A helpful TAA compliance checklist includes:
- Contract size over $194,000. Whether a contract meets this threshold varies from agency to agency. For some, it is determined based on the entire contract. For others, the government agency determines contract size based on each line item. Businesses should clarify first with their contract agency to see how they interpret it.
- Substantial transformation test. The TAA’s test determines whether a product meets the TAA’s requirements for coming from the US or a designated country. In addition, this test establishes whether a product has a different character or use due to how it is processed in either the United States or an approved designated country.
- Track and archive. The country-of-origin (COO) information is required for each end product.
- Attain certification. Businesses need to obtain TAA certification and indemnification. Resellers must ensure that anything they purchase is TAA-certified, even if they buy from the product distributor.
- Provide documentation. Companies need to document all COO determinations to ensure they are from approved countries.
- Eliminate non-designated. Businesses need to ensure that all commercial items are not produced in non-designated countries, such as China or India. For example, IT software is often produced in these countries, which makes them ineligible for contracts. Companies also need to receive approved hardware, such as Fortinet TAA-compliant products, to help organizations remain compliant.
By taking steps to remain compliant, businesses can ensure they can continue to keep their contracts with the US government.
What Is the Buy American Act? What Are Its Requirements?
The Buy American Act recently made headlines as the Biden administration issued an executive order with the goal of maximizing purchases from American suppliers. Government policies make it increasingly important that businesses understand and comply with its regulations.

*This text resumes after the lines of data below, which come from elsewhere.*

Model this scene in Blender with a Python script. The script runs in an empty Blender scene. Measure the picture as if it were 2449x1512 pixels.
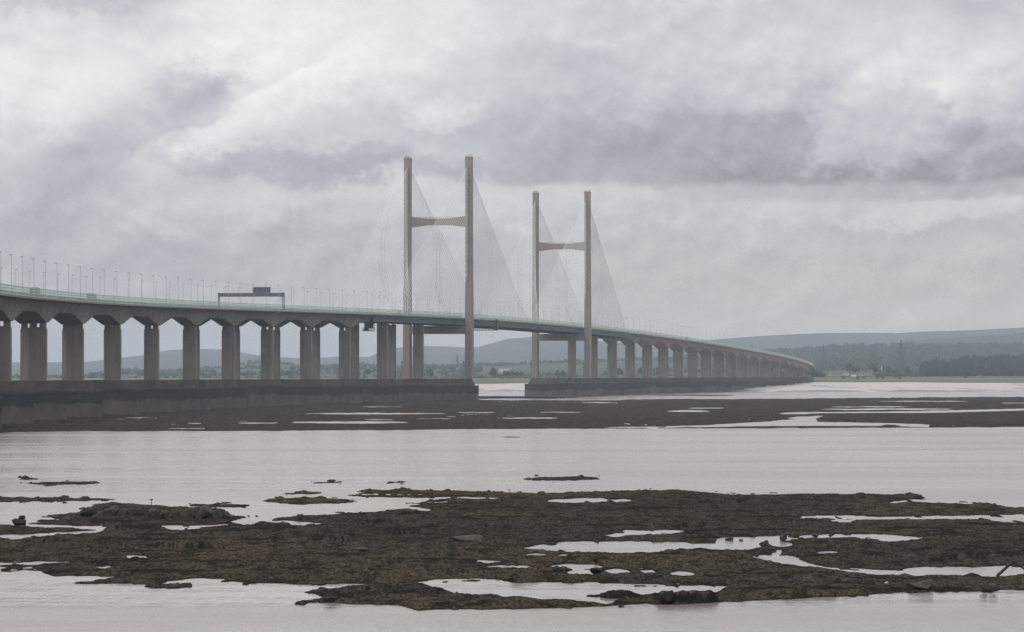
import bpy, math, random
import numpy as np
R = math.radians
random.seed(7)
S = bpy.context.scene
COL = S.collection
FPX, CXP, HY, EYE = 8659.0, 1224.5, 899.0, 16.0     # focal length and horizon, used to turn measured sizes into metres


def at(x, y, z=0.0):
    d = (EYE - z) * FPX / (y - HY)
    return ((x - CXP) * d / FPX, d)


def px2x(x, d):
    return (x - CXP) * d / FPX


def py2z(y, d):
    return EYE + (HY - y) * d / FPX


# ---------------------------------------------------------------- nodes
class E:
    """expression on shader nodes"""
    def __init__(s, nt, sock):
        s.nt, s.o = nt, sock

    def _m(s, op, b=None, c=None, clamp=False):
        n = s.nt.nodes.new('ShaderNodeMath'); n.operation = op; n.use_clamp = clamp
        for i, v in enumerate((s, b, c)):
            if v is None: continue
            if isinstance(v, E): s.nt.links.new(v.o, n.inputs[i])
            else: n.inputs[i].default_value = v
        return E(s.nt, n.outputs[0])

    def __add__(s, b): return s._m('ADD', b)
    def __sub__(s, b): return s._m('SUBTRACT', b)
    def __mul__(s, b): return s._m('MULTIPLY', b)
    def __truediv__(s, b): return s._m('DIVIDE', b)
    __radd__ = __add__
    __rmul__ = __mul__
    def __rsub__(s, b): return (s * -1.0) + b
    def abs(s): return s._m('ABSOLUTE')
    def min(s, b): return s._m('MINIMUM', b)
    def max(s, b): return s._m('MAXIMUM', b)
    def sat(s): return s._m('ADD', 0.0, clamp=True)
    def ramp(s, a, b, lo=0.0, hi=1.0, smooth=True):
        n = s.nt.nodes.new('ShaderNodeMapRange')
        n.interpolation_type = 'SMOOTHSTEP' if smooth else 'LINEAR'
        s.nt.links.new(s.o, n.inputs[0])
        for i, v in zip((1, 2, 3, 4), (a, b, lo, hi)): n.inputs[i].default_value = v
        return E(s.nt, n.outputs[0])


def combine(nt, x, y, z=0.0):
    n = nt.nodes.new('ShaderNodeCombineXYZ')
    for i, v in enumerate((x, y, z)):
        if isinstance(v, E): nt.links.new(v.o, n.inputs[i])
        else: n.inputs[i].default_value = v
    return n.outputs[0]


def noise(nt, vec, scale, detail=4, rough=.55, dist=0.0):
    n = nt.nodes.new('ShaderNodeTexNoise'); n.inputs['Scale'].default_value = scale
    n.inputs['Detail'].default_value = detail; n.inputs['Roughness'].default_value = rough
    n.inputs['Distortion'].default_value = dist
    if vec is not None: nt.links.new(vec, n.inputs['Vector'])
    return E(nt, n.outputs[0])


def scaled(nt, vec, sc):
    n = nt.nodes.new('ShaderNodeMapping'); n.inputs['Scale'].default_value = sc
    nt.links.new(vec, n.inputs['Vector']); return n.outputs[0]


def mix(nt, fac, a, b):
    n = nt.nodes.new('ShaderNodeMix'); n.data_type = 'RGBA'
    if isinstance(fac, E): nt.links.new(fac.o, n.inputs[0])
    else: n.inputs[0].default_value = fac
    for i, v in ((6, a), (7, b)):
        if isinstance(v, (tuple, list)): n.inputs[i].default_value = tuple(v[:3]) + (1,)
        else: nt.links.new(v, n.inputs[i])
    return n.outputs[2]


def material(name, rough=.8, spec=.3, metal=0.0):
    m = bpy.data.materials.new(name); m.use_nodes = True
    nt = m.node_tree; b = nt.nodes['Principled BSDF']
    b.inputs['Roughness'].default_value = rough; b.inputs['Metallic'].default_value = metal
    b.inputs['Specular IOR Level'].default_value = spec
    g = nt.nodes.new('ShaderNodeNewGeometry')
    return m, nt, b, g.outputs['Position']


def bump(nt, b, h, strength, dist):
    n = nt.nodes.new('ShaderNodeBump'); n.inputs['Strength'].default_value = strength
    n.inputs['Distance'].default_value = dist
    nt.links.new(h.o, n.inputs['Height']); nt.links.new(n.outputs[0], b.inputs['Normal'])


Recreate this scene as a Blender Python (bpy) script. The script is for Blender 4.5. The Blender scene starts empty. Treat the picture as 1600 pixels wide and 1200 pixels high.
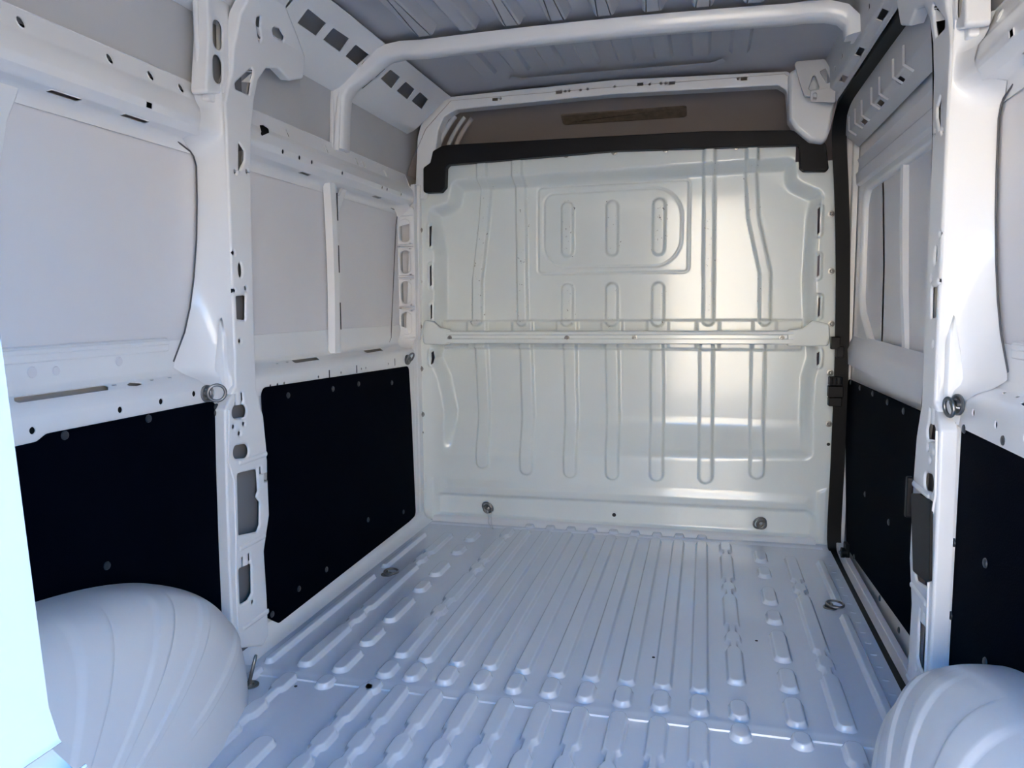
import bpy, math, random
import numpy as np
from mathutils import Vector, Matrix
from mathutils.geometry import delaunay_2d_cdt
random.seed(3)
SC = bpy.context.scene
COL = SC.collection
# ---------------------------------------------------------------- camera
FPX, YAW, PITCH, ROLL, CX, CY, CZ = [1190.74431, 0.24816, -0.10244, -0.00725, 0.37117, -3.36655, 1.01384]
cd = bpy.data.cameras.new('camera'); cam = bpy.data.objects.new('camera', cd); COL.objects.link(cam)
cd.sensor_fit = 'HORIZONTAL'; cd.sensor_width = 36.0; cd.lens = 36.0 * FPX / 1600.0
cd.clip_start = 0.02; cd.clip_end = 300
cam.matrix_world = Matrix.Translation((CX, CY, CZ)) @ Matrix.Rotation(YAW, 4, 'Z') @ Matrix.Rotation(math.pi/2 + PITCH, 4, 'X') @ Matrix.Rotation(ROLL, 4, 'Z')
SC.camera = cam
# ---------------------------------------------------------------- sky, sun, exposure
w = bpy.data.worlds.new('sky'); SC.world = w; w.use_nodes = True
nt = w.node_tree; bg = nt.nodes['Background']
sk = nt.nodes.new('ShaderNodeTexSky'); sk.sky_type = 'NISHITA'; sk.sun_disc = False
sk.sun_elevation = math.radians(48); sk.sun_rotation = math.radians(-30); sk.air_density = 1.0; sk.dust_density = 0.4; sk.ozone_density = 1.5
hs = nt.nodes.new('ShaderNodeHueSaturation'); hs.inputs['Saturation'].default_value = 2.5
nt.links.new(sk.outputs[0], hs.inputs['Color']); nt.links.new(hs.outputs[0], bg.inputs[0]); bg.inputs[1].default_value = 0.22
sd = bpy.data.lights.new('sun', 'SUN'); sd.energy = 6.0; sd.angle = math.radians(0.6); sd.color = (1.0, 0.90, 0.75)
so = bpy.data.objects.new('sun', sd); COL.objects.link(so)
so.rotation_euler = Vector((0.45, -0.75, -1.0)).to_track_quat('-Z', 'Y').to_euler()   # from over the cab: the cargo space is in shade
SC.view_settings.view_transform = 'Standard'; SC.view_settings.look = 'None'
SC.view_settings.exposure = 3.56; SC.view_settings.gamma = 1.0; SC.view_settings.use_curve_mapping = False

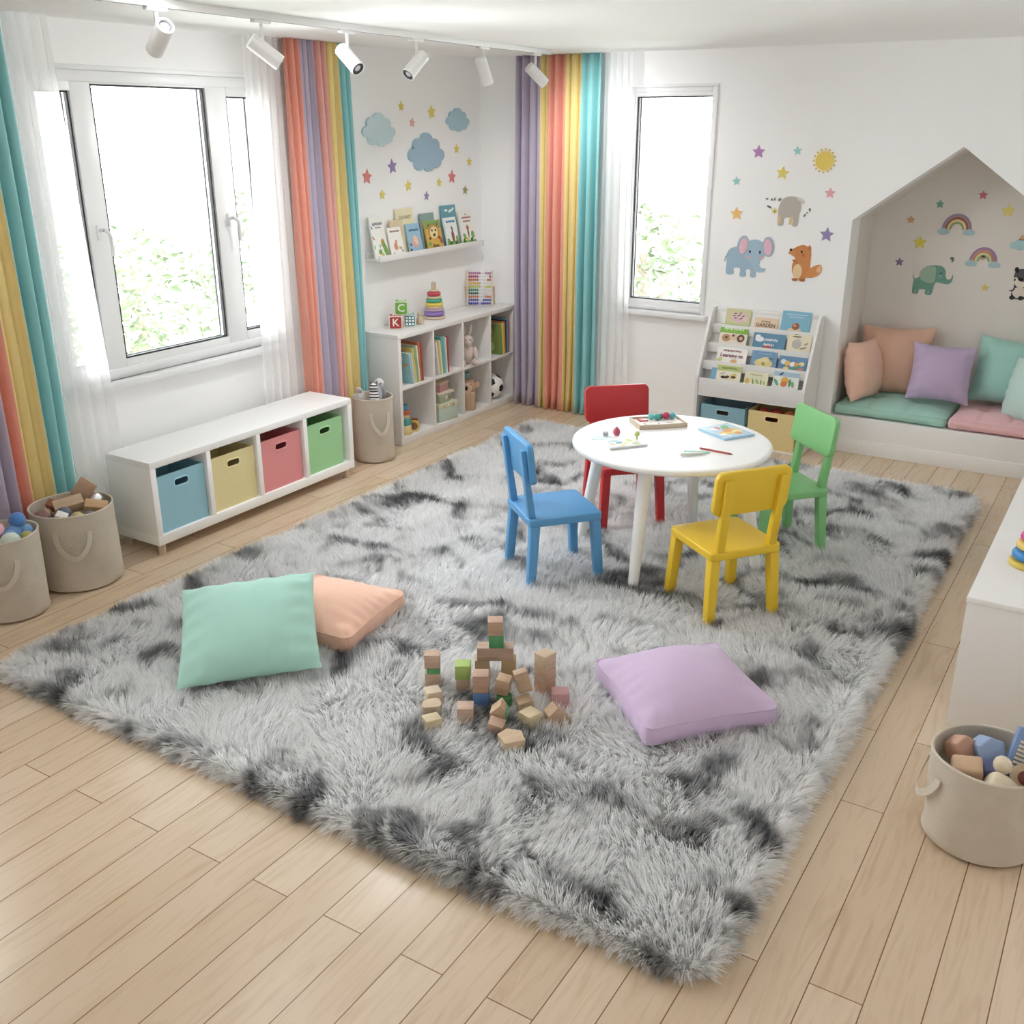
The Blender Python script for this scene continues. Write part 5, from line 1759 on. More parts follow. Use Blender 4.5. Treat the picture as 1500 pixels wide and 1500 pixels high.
PL = lambda c: M(c, 0.32, 0.02)
BW = wood((226, 194, 150), 0.45)
stacker('stacking_rings', 'wooden ring stacker in rainbow colours standing on the cube shelf', (0.125, -0.80, ZT_), (0.078, 0.020, BW),
        [(0.073, 0.034, PL((150, 120, 206))), (0.070, 0.018, PL((196, 160, 190))), (0.064, 0.016, BW), (0.064, 0.024, PL((236, 204, 70))), (0.058, 0.026, PL((66, 184, 138))), (0.051, 0.018, BW), (0.049, 0.030, PL((216, 70, 84))), (0.036, 0.012, BW)], BW, 0.017, 0.055)
# abacus
t = thing('abacus', 'wooden abacus with rows of coloured beads propped on the cube shelf', 'toy', (0.13, -0.235, ZT_), (0, 0, R(30)))
TL = R(-14)
HA, WA = 0.265, 0.185
Q = RX(TL)
for s in (-1, 1):
    b = newbm(); add_box(b, (s * WA / 2, 0, HA / 2 + 0.002), (0.012, 0.014, HA), 0.003, 2, Q); obj('upright', b, BW, t)
    b = newbm(); add_tube(b, [(s * (WA / 2 + 0.012), 0.035, 0.145), (s * (WA / 2 + 0.012), 0.11, 0.004)], 0.006, 10); obj('prop_leg', b, BW, t)
    b = newbm(); add_tube(b, [(s * (WA / 2 - 0.004), 0.035, 0.145), (s * (WA / 2 + 0.022), 0.035, 0.145)], 0.008, 12); obj('knob', b, BW, t)
rng = random.Random(4)
ROWS = [((196, 120, 176), 6, 3), ((206, 66, 120), 5, 1), ((226, 110, 70), 5, 2), ((240, 190, 80), 6, 0), ((196, 206, 84), 6, 3), ((70, 160, 100), 5, 0), ((40, 120, 96), 5, 0), ((226, 130, 76), 5, 3), ((92, 96, 196), 5, 4), ((84, 84, 206), 5, 5)]
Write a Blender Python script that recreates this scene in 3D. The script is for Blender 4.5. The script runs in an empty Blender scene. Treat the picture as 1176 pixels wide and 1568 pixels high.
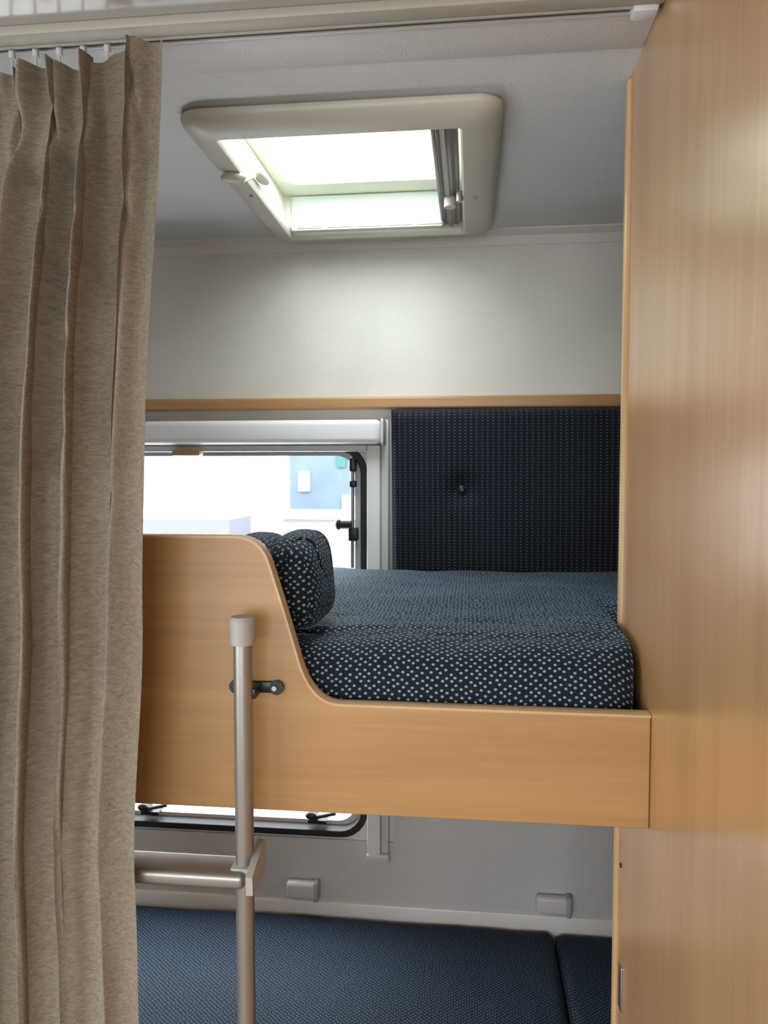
import bpy, bmesh, math, random
from mathutils import Vector, Matrix, noise
random.seed(4)
sc = bpy.context.scene
COL = sc.collection
C = 1.46            # eye height above the caravan floor
D = 1.70            # back wall

# ------------------------------------------------------------------ materials
def new_mat(name):
    m = bpy.data.materials.new(name); m.use_nodes = True
    nt = m.node_tree; b = nt.nodes['Principled BSDF']
    return m, nt, b
def L(nt, a, b): nt.links.new(a, b)
def plain(name, col, rough=.5, metal=0., bump=0., bscale=200., var=0., spec=None):
    m, nt, b = new_mat(name)
    b.inputs['Base Color'].default_value = (*col, 1)
    b.inputs['Roughness'].default_value = rough
    b.inputs['Metallic'].default_value = metal
    if spec is not None: b.inputs['Specular IOR Level'].default_value = spec
    tc = nt.nodes.new('ShaderNodeTexCoord')
    n = nt.nodes.new('ShaderNodeTexNoise'); n.inputs['Scale'].default_value = bscale
    n.inputs['Detail'].default_value = 3
    L(nt, tc.outputs['Object'], n.inputs['Vector'])
    if bump > 0:
        bp = nt.nodes.new('ShaderNodeBump'); bp.inputs['Strength'].default_value = bump
        bp.inputs['Distance'].default_value = .002
        L(nt, n.outputs['Fac'], bp.inputs['Height']); L(nt, bp.outputs['Normal'], b.inputs['Normal'])
    if var > 0:
        n2 = nt.nodes.new('ShaderNodeTexNoise'); n2.inputs['Scale'].default_value = 3.5
        n2.inputs['Detail'].default_value = 5
        L(nt, tc.outputs['Object'], n2.inputs['Vector'])
        r = nt.nodes.new('ShaderNodeValToRGB')
        r.color_ramp.elements[0].position = .3; r.color_ramp.elements[1].position = .7
        r.color_ramp.elements[0].color = (*[c * (1 - var) for c in col], 1)
        r.color_ramp.elements[1].color = (*[min(1, c * (1 + var)) for c in col], 1)
        L(nt, n2.outputs['Fac'], r.inputs['Fac']); L(nt, r.outputs['Color'], b.inputs['Base Color'])
    return m
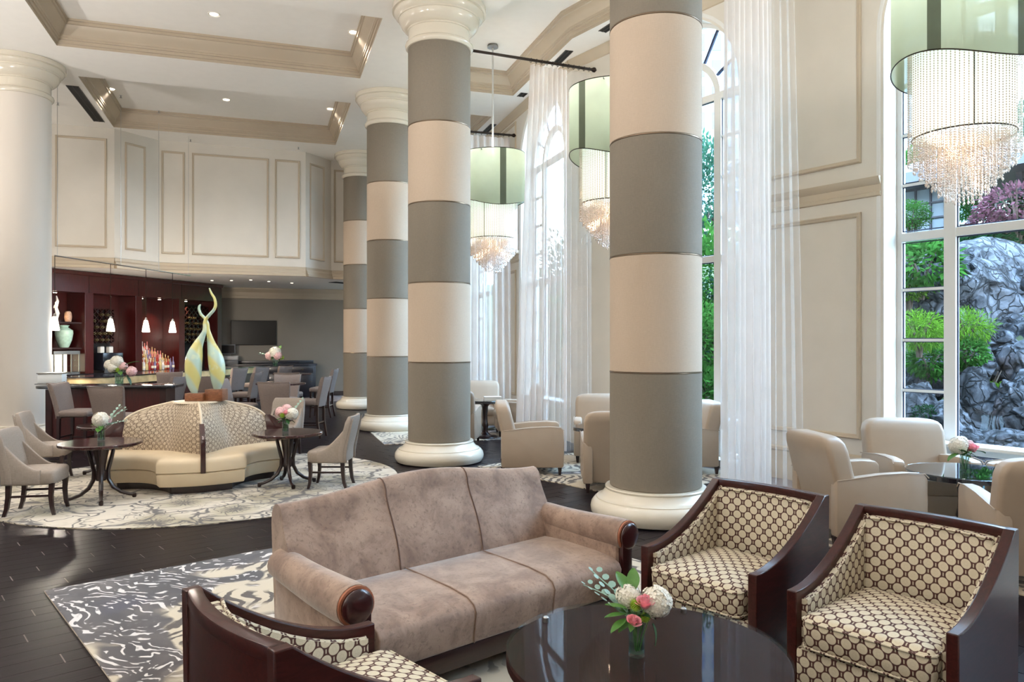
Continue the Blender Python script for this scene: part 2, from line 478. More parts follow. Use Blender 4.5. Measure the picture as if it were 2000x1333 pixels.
def clear(name, rgb=(235, 245, 245), rough=.02, f=.12, g=.5):
    m = bpy.data.materials.new(name); q = NT(m); c = lin(rgb)
    tr = q.n('BsdfTransparent', Color=(*c, 1)); gl = q.n('BsdfGlossy', Roughness=rough, Color=(1, 1, 1, 1))
    lw = q.n('LayerWeight', Blend=.5)
    fac = q.m('ADD', q.m('MULTIPLY', q.m('POWER', lw.outputs['Facing'], 4), g), f * .3)
    mx = q.n('MixShader', Fac=fac); q.t.links.new(tr.outputs[0], mx.inputs[1]); q.t.links.new(gl.outputs[0], mx.inputs[2])
    q.t.links.new(mx.outputs[0], q.out.inputs[0])
    return m
CLEARG = clear('clear_vase_glass'); WATERV = clear('vase_water', (228, 240, 236), .05, .05)
# ------------------------------------------------------------------ floor: slab and planks
def quadm(m, pts, z): m.add([(p[0], p[1], z) for p in pts], [tuple(range(len(pts)))])
WA0 = Vector((1.76, 12.40)); WAD = Vector((.58, -.8146))          # window wall, near part: origin and direction
WAN = Vector((.8146, .58))                                        # its outward normal
WCORN = uv(5.2, 12.37)                                            # where it meets the far part
ZS = 6.78                                                         # underside of the beams
wa_end = WA0 + WAD * 13.5
outer = [Vector((-15.5, 26)), Vector((-15.5, -3)), Vector((9.3, -3)), Vector((9.3, wa_end.y)), wa_end + WAN * .1, WCORN + WAN * .1, uv(5.3, 23), uv(5.3, 27)]
m = MB(); m.loft([[(p.x, p.y, z) for p in outer] for z in (-.12, -.003)]); floor = m.build('floor', GROUT, smooth=0, kind='structure')
E1 = Vector((.755, .656)); E2 = Vector((-.656, .755))             # plank directions
PW, PL, GAP = .158, .92, .003
def plank_mesh(): return MB().loft([[(-PL / 2 + GAP, -PW / 2 + .0008, -.012), (PL / 2 - GAP, -PW / 2 + .0008, -.012), (PL / 2 - GAP, PW / 2 - .0008, -.012), (-PL / 2 + GAP, PW / 2 - .0008, -.012)],
    [(-PL / 2 + GAP + .001, -PW / 2 + .0008 + .001, 0), (PL / 2 - GAP - .001, -PW / 2 + .0008 + .001, 0), (PL / 2 - GAP - .001, PW / 2 - .0008 - .001, 0), (-PL / 2 + GAP + .001, PW / 2 - .0008 - .001, 0)]], False, True)
_pm = plank_mesh(); pme = _pm.mesh('plank', PLANK, 0)
RUGO = Vector((-3.35, 5.39)); RE, RN = Vector((.755, .656)), Vector((.656, -.755))   # big rug corner and axes
cand = []
for i in range(-60, 190):
    for j in range(-22, 34):
        c = E2 * (i * PW) + E1 * (j * PL + (i % 3) * PL / 3 + (.11 if i % 2 else 0))
        if c.y < -.5 or c.y > 26 or c.x < -13 or (c - WA0).dot(WAN) > .15 or uv(1, 0).dot(c) / 1.0 > 5.4: continue
        vis = c.y > 2.2 and abs(c.x) < c.y * .74 and CH * F / c.y < 720
        r = c - RUGO
        under = (-.05 < r.dot(RE) - .5 and r.dot(RE) < 3.3 and .1 < r.dot(RN) < 4.2) or (c - Vector((-3.9, 9.6))).length < 2.0
        cand.append((0 if (vis and not under) else 1, c.length, c))
cand.sort(key=lambda t: t[:2])
rest = MB()
ang = atan2(E1.y, E1.x)
for k, (a, d, c) in enumerate(cand):
    if k < 300: inst('plank', pme, floor, (c.x, c.y, 0), ang)
    else:
        rest.add([(c.x + E1.x * p[0] + E2.x * p[1], c.y + E1.y * p[0] + E2.y * p[1], p[2]) for p in _pm.v], _pm.f)
rest.build('distant_planks', PLANK, floor, smooth=0, kind='stuff', fixn=False)

# ------------------------------------------------------------------ ceiling with coffers
def uvl(l): return [uv(*p) for p in l]
CO = [('ceiling coffer', uvl([(-3.3, 16.0), (1.75, 16.0), (1.75, 19.55), (-3.3, 19.55)])),
      ('c', uvl([(-3.3, 11.65), (1.75, 11.65), (1.75, 14.45), (-3.3, 14.45)])),
      ('c', uvl([(-3.3, 6.2), (1.75, 6.2), (1.75, 10.1), (-3.3, 10.1)])),
      ('c', uvl([(-9.6, 11.65), (-4.85, 11.65), (-4.85, 14.45), (-9.6, 14.45)])),
      ('c', uvl([(3.3, 16.0), (4.82, 16.0), (4.82, 19.55), (3.3, 19.55)]))]
p2 = Vector((.99, 12.39)); p5 = uv(3.3, 11.0)
CO.append(('c', [p5, p5 + WAD * 5.5, p2 + WAD * 6.1, p2, uv(4.82, 14.5), uv(3.3, 14.5)][:]))
m = MB()
loops = [[(p.x, p.y) for p in outer]] + [[(p.x, p.y) for p in c] for _, c in CO]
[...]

The Buy American Act, also known as BAA, is legislation from the Great Depression era that gives preference to domestic products over foreign goods. The BAA has two conditions, according to the US Government Accountability Office:
- The procurement of the products is meant to be for public use within the U.S.
- Items are both adequately and sensibly available in commercial quantities and are of acceptable quality.
Businesses must meet several requirements to receive money under the BAA. Contractors must verify to the contracted agency that they are offering domestic end products and use domestic materials. The BAA applies to contracts that are above the $2,500 micro-purchase but below the current TAA threshold, which is now at $194,000. In addition, products are only considered domestic if the end product is more than 55% of US origin.
If a product is noncompliant with BAA, it can still be contracted by the US government. However, non-BAA-compliant products are penalized anywhere from 6-12% of the total price, depending on how large the business involved is.
Complying with the Buy American and Trade Agreements Acts
For both the BAA and TAA, businesses need to establish a country of origin. Much of the time, companies need to be considered on an individual basis. The Bureau of Customs and Border Protection determines the interpretation and application of BAA and TAA. One of the easiest ways for businesses to get ahold of TAA or BAA-manufactured goods is by purchasing products that have already received compliance. For example, Intel TAA-compliant technology can make staying compliant simple.
For a long time, many businesses did not take these regulations and Customs discretion seriously. However, government officials have grown increasingly concerned and diligent about maintaining compliance. In addition, the growth of rivalry for contracts has encouraged accountability by competing businesses.
Not only do companies risk termination of the contract awarded to them, but they also face potentially heavy fines. The False Claims Act (FCA) allows the US government to charge companies that are not compliant. Businesses need to be thorough about any manufactured goods they get, no matter how insignificant they may consider it. For instance, even add-on for computers needs to be compliant. Companies like McAfee offer TAA-compliant computer add-ons so that businesses don’t face potential trouble for non-compliant goods.
BAA and TAA Compliance: Differences and Regulations
While both BAA and TAA encourage government agencies to increase US and ally business, there are significant differences between the two acts:
- Price of contract. Right now, TAA applies to contracts over $194,000. BAA contracts are for agreements between $2,500 microloans up to $194,000.
- Requirements. BAA requires that 55% of the product originates from the US. TAA requires a substantial transformational test to verify the product is compliant.
- Penalties. Products must comply with TAA standards. Agencies are required to pick TAA-compliant businesses first and can only choose a non-compliant business if there is no compliant company. Agencies can hire organizations that are not BAA-compliant if the product is less expensive after a 12% penalty.
The differences between the two acts can help companies understand which regulations they should comply with, but it is possible that businesses need to comply with both. This depends on the type of contract and agency.
TAA and BAA Compliance for a Better Business
Noncompliance has cost businesses millions in fines and many lost contracts. This is especially true as the government continues to close loopholes and enforce regulations. By doing research ahead of time and ensuring compliance, companies can maintain their contracts in the years to come.